3D scene scripts
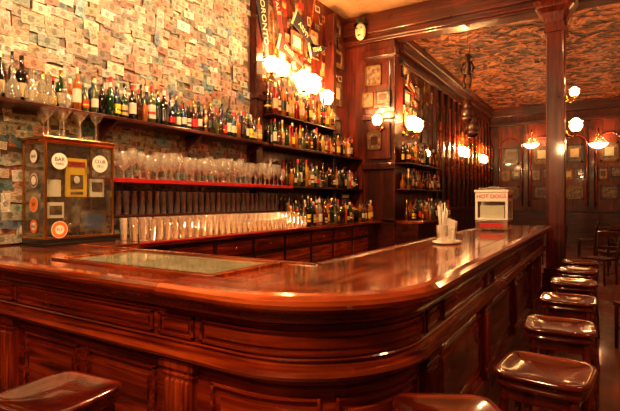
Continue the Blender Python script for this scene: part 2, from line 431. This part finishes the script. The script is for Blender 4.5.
b.bx(WX+.4, SX+.07, SY-.2, SY, 4.3, 4.45, 0); b.bx(WX+.4, SX+.05, SY-.18, SY, 3.08, 3.2, 0); b.bx(WX+.4, SX+.05, SY-.2, SY, 2.1, 2.22, 0)
b.bx(WX, WX+.05, 5.66, 7.72, 3.15, 3.3, 0)
b.obj('pilasters', [D_z, RW], bb, .01)

# ------------------------------------------------------------------ bottles
def bottle(mb, x, y, z, h, r, kind, body, label, cap, seg=10):
    if kind == 0: pr = [(0, 0), (r, .003), (r, .6*h), (.85*r, .68*h), (.36*r, .76*h), (.34*r, .92*h)]
    elif kind == 1: pr = [(0, 0), (r, .003), (r, .66*h), (.9*r, .7*h), (.4*r, .73*h), (.38*r, .92*h)]
    elif kind == 2: pr = [(0, 0), (.85*r, .003), (.85*r, .48*h), (.6*r, .6*h), (.33*r, .74*h), (.3*r, .93*h)]
    elif kind == 4: pr = [(0, 0), (1.1*r, .003), (1.2*r, .2*h), (1.1*r, .42*h), (.55*r, .52*h), (.4*r, .6*h), (.36*r, .9*h)]
    else: pr = [(0, 0), (.95*r, .003), (1.25*r, .18*h), (1.15*r, .38*h), (.5*r, .58*h), (.34*r, .66*h), (.4*r, .9*h)]
    sq = 5 if kind == 1 and r > .04 else None
    mb.lathe(pr, (x, y, z), body, seg, sq=sq)
    rr = pr[1][0]*1.02
    if kind < 3 and label is not None:
        a, c = R.uniform(.12, .2)*h, (.42 if kind == 2 else R.uniform(.4, .52))*h
        mb.lathe([(rr, a), (rr, c)], (x, y, z), label, seg, sq=sq)
        if R.random() < .4: mb.lathe([(rr*1.01, a+.3*(c-a)), (rr*1.01, a+.5*(c-a))], (x, y, z), R.choice([9, 10, 12, 11]), seg, sq=sq)
    e = pr[-1]
    if kind == 3: mb.ball((x, y, z+e[1]+.02), .022, body, 8)
    else: mb.lathe([(e[0]*1.2, e[1]-.06*h), (e[0]*1.2, h), (0, h)], (x, y, z), cap, 8)
def rowb(mb, xs, y0, y1, z, sp, hmin, hmax, dens=1, axis='y', pal=None):
    pal = pal or [0, 1, 1, 2, 2, 3, 3, 4, 4, 6, 13, 14]
    for x in xs:
        y = y0+R.random()*.03
        while y < y1:
            rad = R.uniform(.03, .052)
            if R.random() < dens:
                h = R.uniform(hmin, hmax)
                bottle(mb, x+R.uniform(-.01, .01), y, z, h, rad, R.choice([0, 0, 0, 1, 1, 2, 2, 4]), R.choice(pal), R.choice([7, 7, 8, 8, 9, 10, 12, 12, None, None]), R.choice([10, 11, 12, 12, 7]))
            y += max(sp, rad*2+.006)*R.uniform(.95, 1.08)
b = MB()
y = 1.75
while y < 2.55:
    bottle(b, -4.2, y, 2.336, R.uniform(.26, .36), R.uniform(.045, .058), 3, 0, None, 11); y += .15
rowb(b, [-4.2], 2.6, 5.42, 2.336, .08, .27, .42, pal=[0, 1, 1, 3, 3, 4, 4, 5, 2, 14])
rowb(b, [-4.34], 1.5, 5.4, 2.336, .08, .3, .46, pal=[1, 3, 4, 4, 5, 2, 0])
b.obj('liquor_bottles', BM_)
b = MB()
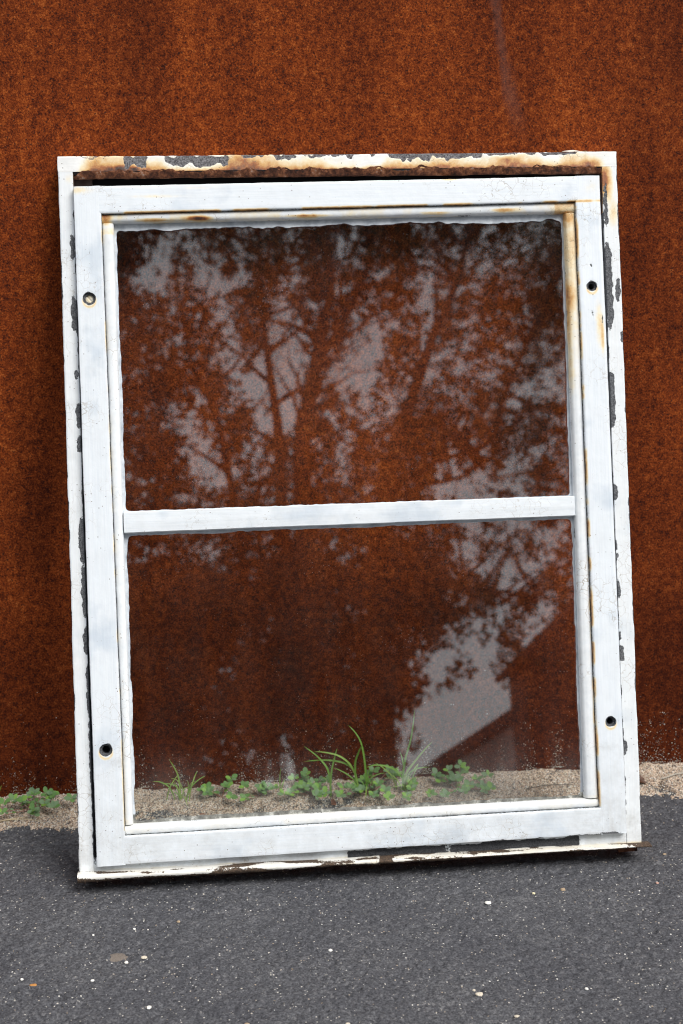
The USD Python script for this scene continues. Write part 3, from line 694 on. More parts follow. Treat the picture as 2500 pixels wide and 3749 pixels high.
# outer frame
JP = [(0.0, 0.0385), (0.0015, 0.040), (0.0265, 0.040), (0.0275, 0.0385), (0.028, 0.018), (0.060, 0.018)]
painted('frame_jamb', bar([(-.525, 0), (-.525, 1.2900), (-.465, 0), (-.465, 1.2900)], JP), M_CASE, wear_casing, 'left upright of the outer frame, paint chipped along its inner edge')
painted('frame_jamb', bar([(.525, 0), (.525, 1.2900), (.465, 0), (.465, 1.2900)], [(0.0, 0.0385), (0.0015, 0.040), (0.0290, 0.040), (0.030, 0.0385), (0.0305, 0.018), (0.060, 0.018)]), M_CASE, wear_casing,
        'right upright of the outer frame, long grey chips beside the sash')
painted('frame_foot', bar([(-.4974, 0), (.4948, 0), (-.4974, .060), (.4948, .060)], [(0.0, 0.0395), (0.031, 0.0395), (0.032, 0.018), (0.060, 0.018)]), M_FOOT, wear_casing, 'bottom rail of the outer frame, bare and dark along its right half')
painted('frame_head', bar([(-.5251, 1.3165), (.5251, 1.3165), (-.5251, 1.2872), (.5251, 1.2872)],
                          [(0.0, 0.0387), (0.0015, 0.0402), (0.0290, 0.0402), (0.0292, 0.022), (0.0293, 0.0006)], 0.002), M_HEAD, wear_head, 'top rail of the outer frame with flaking, rust stained paint', chip_depth=0.0009)
for s in (-1, 1):
    obj('horn', box(s * .50 - .018, s * .50 + .018, -0.030, -0.002, -0.0125, -0.0003), M_CRUST, win)
obj('rear_flange', box(-.4915, .4915, -0.0042, -0.0012, 1.2350, 1.2868), simple('slot_shade', (0.008, 0.007, 0.007), 0.9, 0.1), win)  # added near-black strip, shade of the slot above the sash put into colour
# crust of rust along the lower lip of the head
nu, ns = 460, 9
U = np.linspace(-.4965, .4950, nu)
up = 1.2890 + 0.0085 * (fbm(np.stack([U * 34, U * 0, U * 0], -1), 4, 121) - 0.5) * 2 + 0.004 * (fbm(np.stack([U * 210, U * 0, U * 0], -1), 2, 124) - 0.5) - 0.003 * sstep(.3, .5, np.abs(U))
lo = 1.2760 + 0.003 * (fbm(np.stack([U * 40, U * 0, U * 0], -1), 4, 122) - 0.5)
S = np.linspace(0, 1, ns)
Vv = up[:, None] * (1 - S) + lo[:, None] * S
Wf = 0.0412 - 0.006 * S[None] ** 1.5 + 0.004 * (fbm(np.stack([np.repeat(U[:, None], ns, 1) * 160, Vv * 160, Vv * 0], -1), 3, 123) - 0.5) * (S[None] > 0.05)
front = np.stack([np.repeat(U[:, None], ns, 1), -Wf, Vv], -1)
back = np.stack([front[..., 0], -Wf + 0.0045, front[..., 2]], -1)
v = np.concatenate([front.reshape(-1, 3), back.reshape(-1, 3)])
o = nu * ns
idx = np.arange(o).reshape(nu, ns)
q = lambda a, b, c, d: np.concatenate([np.stack([a, b, c], -1).reshape(-1, 3), np.stack([a, c, d], -1).reshape(-1, 3)])
fs = [q(idx[:-1, :-1], idx[:-1, 1:], idx[1:, 1:], idx[1:, :-1]), q(idx[:-1, -1], idx[:-1, -1] + o, idx[1:, -1] + o, idx[1:, -1]), q(idx[1:, 0], idx[1:, 0] + o, idx[:-1, 0] + o, idx[:-1, 0]),
      q(idx[0, 1:], idx[0, :-1], idx[0, :-1] + o, idx[0, 1:] + o), q(idx[-1, :-1], idx[-1, 1:], idx[-1, 1:] + o, idx[-1, :-1] + o), q(idx[:-1, 1:] + o, idx[:-1, :-1] + o, idx[1:, :-1] + o, idx[1:, 1:] + o)]
crust = trimesh.Trimesh(v, np.concatenate(fs), process=False)
trimesh.repair.fix_normals(crust)
obj('rust_crust', crust, M_CRUST, win, smooth=50, label='crumbling brown rust along the lower edge of the top rail')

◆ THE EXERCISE
Starting at the first line of the material, output exactly the lines up to and including the one with "b.obj('pilasters', [D_z, RW], bb, .01)". Do not include the pictures.

◆ SOLUTION FOR THIS PROBLEM
Continue the Blender Python script for this scene: part 2, from line 431. This part finishes the script. The script is for Blender 4.5.
b.bx(WX+.4, SX+.07, SY-.2, SY, 4.3, 4.45, 0); b.bx(WX+.4, SX+.05, SY-.18, SY, 3.08, 3.2, 0); b.bx(WX+.4, SX+.05, SY-.2, SY, 2.1, 2.22, 0)
b.bx(WX, WX+.05, 5.66, 7.72, 3.15, 3.3, 0)
b.obj('pilasters', [D_z, RW], bb, .01)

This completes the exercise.